> [What needs to be done] Search the data below for the string "from". Extract every line that contains it.
________________
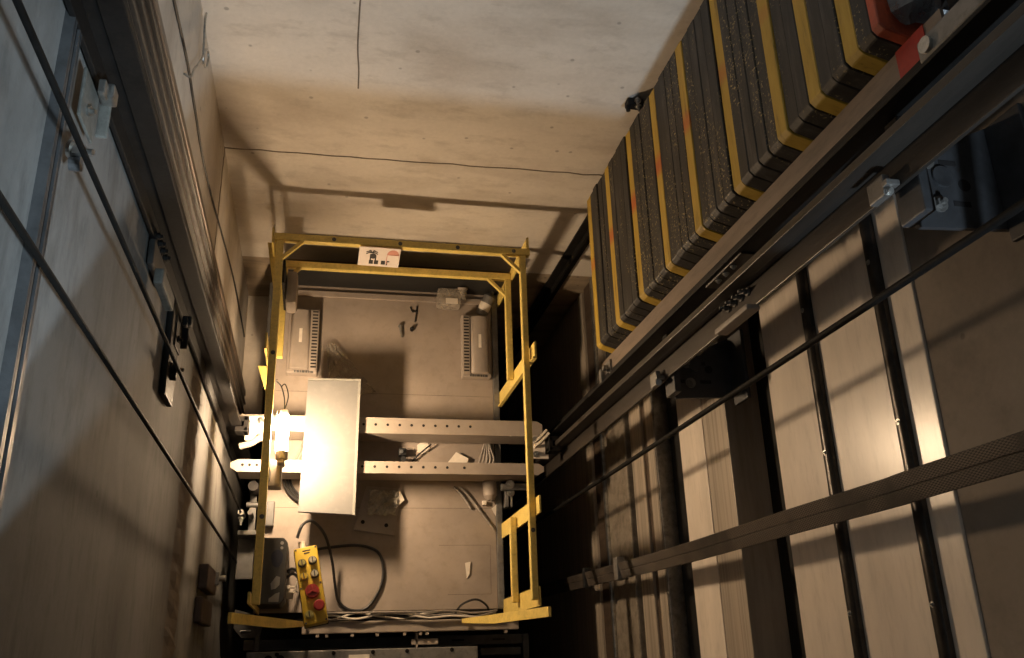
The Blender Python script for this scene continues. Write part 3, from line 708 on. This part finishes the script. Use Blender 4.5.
for i in range(9):
    gd.append([b.bm.verts.new((.232 + .125 * i / 8 + random.uniform(-.008, .008), .665 + .11 * j / 8 + random.uniform(-.006, .006), .018 + random.uniform(0, .02))) for j in range(9)])
for i in range(8):
    for j in range(8): b.bm.faces.new((gd[i][j], gd[i + 1][j], gd[i + 1][j + 1], gd[i][j + 1]))
tag(b.build('dirty_rag', 'rag'), 'grey dirty rag bunched on the pale plate with two holes', 'rag')
scrap('paper_scrap', [(.345, .735), (.375, .775), (.395, .735), (.35, .69)], 'paper', 'white folded paper beside the grey rag on the holed plate', 'scrap', .003, .022)
g = thing('plastic_bottle', (.80, .78, 0), 'pale plastic bottle lying in front of near beam at right', 'bottle')
b = MB(); b.cyl((.795, .835, .034), (.800, .755, .034), .033, seg=20); b.cyl((.800, .755, .034), (.803, .735, .034), .033, .018, 20); b.build('body', 'vent', g, smooth=True)
b = MB(); b.box((.765, .715, .002), (.785, .735, .02), .003); b.build('cap', 'paper', g)
b = MB(); b.box((.225 - .46, .612, .0), (-.186, .722, .05), .004)
tag(b.build('socket_box', 'dark_grey'), 'small flat grey box on the roof under the left rail, below lamp holder', 'box')
g = thing('tool_holder', (.42, .93, 0), 'small black handle tool standing between the beams near the board', 'tool')
b = MB(); b.cyl((.385, .92, .0), (.385, .92, .06), .014); b.box((.365, .94, .0), (.40, .975, .05), .005); b.build('handle', 'black', g)
b = MB(); b.cyl((.376, .955, .05), (.376, .955, .062), .008); b.build('tip', 'zinc', g)
tag(MB().tube([(.40, .885, .01), (.46, .95, .02), (.52, 1.0, .03)], .004, 6).build('rod', 'black'), 'thin black rod leaning between the beams near pale scrap', 'rod')
# cables
def cable(pts, r, mat, label, group=None, name='cable', n=8):
    return tag(MB().tube(spline(pts, n), r, 8).build(name, mat, smooth=True), label, 'cable', group)
for k in range(5):
    s = k * .014
    cable([(.745 + s, .885, .02), (.755 + s * 1.2, .93, .03), (.772 + s * .6, .985, .03), (.785 + s * .4, 1.02, .02)], .0055, 'cable_grey', 'grey loose cable in the bundle between the beams at right', 'cables between the beams at right', n=5)
for k in range(4):
    s = k * .012
    cable([(-.12 + s, .89, .02), (-.09 + s, .95, .03), (-.075 + s, 1.0, .02)], .006, 'cable_grey', 'grey cable between the beams just right of the lamp', 'cables between the beams at the lamp', n=5)
for k in range(3):
    r = .11 + k * .014
    cable([(-.02 + .0 + r * math.cos(a), .85 + r * math.sin(a), .010 + .009 * k) for a in [math.radians(d_) for d_ in range(175, 275, 14)]], .006, 'rubber', 'black coiled cable under the near beam beside the board', 'black cables coiled under the near beam', n=4)
cable([(.66, .80, .008), (.70, .76, .008), (.76, .68, .008), (.82, .60, .008)], .006, 'cable_grey', 'grey cable slanting from near beam to right roof edge', n=6)
cable([(.63, .80, .008), (.67, .76, .008), (.71, .70, .008)], .006, 'cable_grey', 'short grey cable end below the near beam at right', n=6)
for k in range(7):
    y = .212 + random.uniform(0, .03); z = -.019 + k * .0092
    pts = [(-.02 + q * .105, min(.238, max(.2115, y + random.uniform(-.02, .02))), z) for q in range(9)]
    cable(pts, .0042, ('cable_grey', 'rubber', 'paper')[k % 3], ('grey', 'black', 'white')[k % 3] + ' cable in the bundle along the front trough', 'front trough cables, ' + ('grey', 'black', 'white')[k % 3], n=6)
cable([(.63, .225, .0), (.66, .265, .03), (.72, .285, .045), (.77, .262, .03), (.79, .232, .0)], .005, 'rubber', 'black cable loop rising from the front trough at right', n=8)

# ------------------------------------------------------------------ junction box and pendant
g = thing('junction_box', (-.18, .39, 0), 'dark grey junction box with navy round mark beside the yellow control pendant', 'box')
b = MB(); b.prism([(-.226, .262), (-.130, .262), (-.112, .285), (-.112, .51), (-.128, .53), (-.226, .53)], 2, .0, .275, .004); b.build('box_body', 'jboxm', g)
b = MB()
b.prism([(-.176 + .0 + .024 + .024 * math.cos(t) * (1 + .08 * math.sin(3 * t)), .445 + .036 * math.sin(t)) for t in [2 * PI * k / 24 for k in range(24)]], 2, .2745, .2765); b.build('round_mark', 'navy', g)
b = MB()
b.sheet([(-.172, .345, .2766), (-.150, .375, .2766), (-.135, .37, .2766), (-.136, .34, .2766), (-.150, .325, .2766), (-.168, .32, .2766)], .002)
b.sheet([(-.176, .285, .2766), (-.150, .305, .2766), (-.134, .31, .2766), (-.136, .272, .2766), (-.176, .272, .2766)], .002)
b.disc((-.135, .508, .2747), .007, .0018); b.disc((-.135, .488, .2747), .006, .0018)
b.build('label_residue', 'peel', g)
b = MB(); b.box((-.111, .29, .16), (-.08, .33, .175), .002); b.box((-.098, .335, .19), (-.066, .341, .205)); b.box((-.072, .315, .19), (-.066, .36, .205)); b.box((-.098, .315, .19), (-.066, .321, .205)); b.box((-.111, .33, .17), (-.096, .345, .20)); b.build('mounting_bracket', 'paper', g)
b = MB(); b.tube(spline([(-.112, .40, .2), (-.09, .41, .21), (-.07, .40, .21), (-.05, .37, .2)], 5), .006, 6); b.tube(spline([(-.112, .375, .19), (-.09, .39, .2), (-.07, .38, .2), (-.05, .35, .2)], 5), .006, 6); b.build('cable_lead', 'rubber', g)

pd = thing('control_pendant', (-.009, .326, .30), 'yellow inspection control pendant with buttons and red stop knobs', 'control')
pd.rotation_euler = (math.radians(-7), 0, math.radians(11))
w, h = .047, .156
b = MB(); b.box((-w, -h, 0), (w, h, .058), .008); b.build('housing', 'pend_yellow', pd, local=True, smooth=True)
b = MB(); b.box((-w - .002, -h - .002, -.006), (w + .002, h + .002, .004), .004); b.build('back_gasket', 'black', pd, local=True)
b = MB(); b.cyl((-.012, h, .03), (-.012, h + .028, .03), .014, seg=16); b.build('cable_gland', 'paper', pd, local=True, smooth=True)
b = MB(); b.box((-.014, h - .020, .058), (.018, h - .015, .0588)); b.box((-.010, h - .030, .058), (.014, h - .025, .0588)); b.build('printed_mark', 'signblack', pd, local=True)
def button(x, y, cap, knob, r=.015, hh=.014):
    b = MB(); b.cyl((x, y, .057), (x, y, .063), r * 1.15, seg=20); o = b.build('button', knob, pd, local=True, smooth=True)
    b = MB(); b.cyl((x, y, .063), (x, y, .063 + hh), r * .92, r * .85, 20); b.build('button_cap', cap, o, local=True, smooth=True)
    b = MB(); b.box((x - .0025, y - r * .7, .063 + hh - .001), (x + .0025, y + r * .7, .066 + hh), .001); b.build('selector_bar', 'dark_grey', o, local=True)
button(-.022, .090, 'knob_green', 'dark_grey'); button(.021, .094, 'pend_knob', 'dark_grey')
button(-.022, .035, 'pend_yellow', 'knob_green'); button(.021, .038, 'pend_knob', 'dark_grey')
button(-.022, -.118, 'knob_green', 'knob_green')
b = MB(); b.cyl((.002, -.030, .057), (.002, -.030, .082), .029, .026, 26, cap=True); o = b.build('stop_collar', 'red', pd, local=True, smooth=True)
b = MB(); b.cyl((.002, -.030, .0815), (.002, -.030, .0825), .021, seg=24); b.build('collar_recess', 'redpaint', o, local=True)
b = MB()
for a in (90, 210, 330): b.box((-.004, 0, .0825), (.004, .020, .088), .001, Matrix.Rotation(math.radians(a - 90), 3, 'Z'), (0, 0, .085))
b.xform(Matrix.Translation((.002, -.030, 0))); b.build('spoke', 'red', o, local=True)
b = MB(); b.cyl((.020, -.095, .057), (.020, -.095, .070), .016, seg=20); o = b.build('stop_base', 'paper', pd, local=True)
b = MB(); b.cyl((.020, -.095, .070), (.020, -.095, .098), .019, .022, 24); b.cyl((.020, -.095, .098), (.020, -.095, .104), .022, .017, 24); b.build('mushroom_head', 'red', o, local=True, smooth=True)
for x, y in ((-.040, .148), (.040, .148), (-.040, -.148), (.040, -.148), (.04, .0), (-.04, -.01)): MB().disc((x, y, .0575), .004, .0016).build('screw', 'dark_grey', pd, local=True)
cable([(-.074, .52, .335), (-.055, .575, .33), (-.015, .60, .26), (.04, .555, .16), (.075, .46, .08), (.095, .35, .04), (.115, .285, .014), (.17, .250, .010), (.24, .262, .010), (.295, .35, .010), (.305, .43, .010), (.28, .50, .010), (.20, .53, .010), (.09, .525, .012), (-.02, .50, .03), (-.075, .42, .10), (-.105, .40, .17)], .0065, 'rubber', 'black curly lead from the yellow pendant looping over the roof', n=8)

# ------------------------------------------------------------------ door operator and front frame
g = thing('door_operator', (.25, .04, -.16), 'grey door operator box below the front edge of the car roof', 'machine')
b = MB(); b.box((-.267, -.02, -.16), (.738, .088, -.02), .005); b.build('cover', 'grey_steel', g)
for x in (-.14, .10, .27, .42, .62): MB().bolt((x, .075, -.02), (0, 0, 1), .006, .006).build('cover_screw', 'black_steel', g)
b = MB(); b.box((.165, .035, -.0205), (.255, .066, -.0185)); b.build('rating_plate', 'paper', g)
for x in (-.175, -.125): MB().cyl((x, .055, -.021), (x, .055, -.0185), .018).build('cover_hole', 'hole', g)
b = MB(); b.box((.46, .088, -.08), (.468, .15, -.03)); b.box((.44, .10, -.045), (.56, .125, -.03), .003); b.build('bracket', 'beam', g)
g = thing('door_track', (.5, .12, -.3), 'dark slotted door track at the bottom right of the car front', 'track')
b = MB(); b.box((-.30, .10, -.32), (1.03, .145, -.30), .003); b.build('track_bar', 'dark_grey', g)
b = MB(); b.box((1.005, -.02, -.34), (1.035, .145, -.28), .004); b.box((.80, .05, -.33), (1.0, .085, -.30), .004); b.build('end_frame', 'dark_grey', g)
for x in (.66, .86): MB().box((x, .118, -.3005), (x + .06, .126, -.2985)).build('track_slot', 'hole', g)
b = MB(); b.box((-.25, .095, -.16), (.76, .102, -.30), .001); b.build('back_plate', 'dark_grey', g)
g = thing('front_bracket', (-.29, .2, -.1), 'dark steel bracket with shiny pin at the bottom left car corner', 'bracket')
b = MB(); b.prism([(-.335, .27), (-.262, .25), (-.215, .20), (-.22, .15), (-.30, .15), (-.335, .19)], 2, -.13, -.115); b.box((-.24, .09, -.16), (-.22, .16, -.10), .003); b.build('plate', 'dark_grey', g)
b = MB(); b.cyl((-.305, .178, -.108), (-.262, .178, -.108), .004, seg=10); b.build('pin', 'zinc', g)

# ------------------------------------------------------------------ light
def spot(name, loc, target, energy, col, angle, blend, radius):
    l = bpy.data.lights.new(name, 'SPOT'); l.energy = energy; l.color = col; l.spot_size = math.radians(angle); l.spot_blend = blend; l.shadow_soft_size = radius
    o = bpy.data.objects.new(name, l); COL.objects.link(o); o.location = loc
    o.rotation_euler = (Vector(target) - Vector(loc)).to_track_quat('-Z', 'Y').to_euler(); return o
def point(name, loc, energy, col, radius):
    l = bpy.data.lights.new(name, 'POINT'); l.energy = energy; l.color = col; l.shadow_soft_size = radius
    o = bpy.data.objects.new(name, l); COL.objects.link(o); o.location = loc; return o
point('landing_light', (1.04, -1.3, 4.42), 205, (.70, .86, 1.0), .03)
spot('left_wall_fill_spot', (.55, -.67, 4.22), (-.418, .2, 3.0), 74, (.68, .88, 1.0), 37, .25, .03)  # added unseen spot, gives the left wall its cool patch and edge

w_ = bpy.data.worlds.new('dim shaft air'); scn.world = w_; w_.use_nodes = True
bg = w_.node_tree.nodes['Background']; bg.inputs[0].default_value = (.55, .62, .75, 1); bg.inputs[1].default_value = .02

# ------------------------------------------------------------------ camera
cam = bpy.data.cameras.new('camera'); cam.sensor_width = 36; cam.lens = 895 / 1024 * 36; cam.clip_start = .02
co = bpy.data.objects.new('camera', cam); COL.objects.link(co)
R = ((0.97789636, -0.03011768, 0.20690974), (0.04530004, -0.93555072, -0.35027526), (0.20412404, 0.35190593, -0.91350731))
mw = Matrix(((R[0][0], -R[1][0], -R[2][0], 0), (R[0][1], -R[1][1], -R[2][1], 0), (R[0][2], -R[1][2], -R[2][2], 4.2), (0, 0, 0, 1)))
co.matrix_world = mw
scn.camera = co
vs = scn.view_settings
vs.view_transform = 'Standard'; vs.look = 'None'; vs.gamma = 1; vs.use_curve_mapping = False; vs.exposure = .15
________________
> [Solved exercise]
The Blender Python script for this scene continues. Write part 3, from line 708 on. This part finishes the script. Use Blender 4.5.
cable([(.66, .80, .008), (.70, .76, .008), (.76, .68, .008), (.82, .60, .008)], .006, 'cable_grey', 'grey cable slanting from near beam to right roof edge', n=6)
cable([(.63, .225, .0), (.66, .265, .03), (.72, .285, .045), (.77, .262, .03), (.79, .232, .0)], .005, 'rubber', 'black cable loop rising from the front trough at right', n=8)
cable([(-.074, .52, .335), (-.055, .575, .33), (-.015, .60, .26), (.04, .555, .16), (.075, .46, .08), (.095, .35, .04), (.115, .285, .014), (.17, .250, .010), (.24, .262, .010), (.295, .35, .010), (.305, .43, .010), (.28, .50, .010), (.20, .53, .010), (.09, .525, .012), (-.02, .50, .03), (-.075, .42, .10), (-.105, .40, .17)], .0065, 'rubber', 'black curly lead from the yellow pendant looping over the roof', n=8)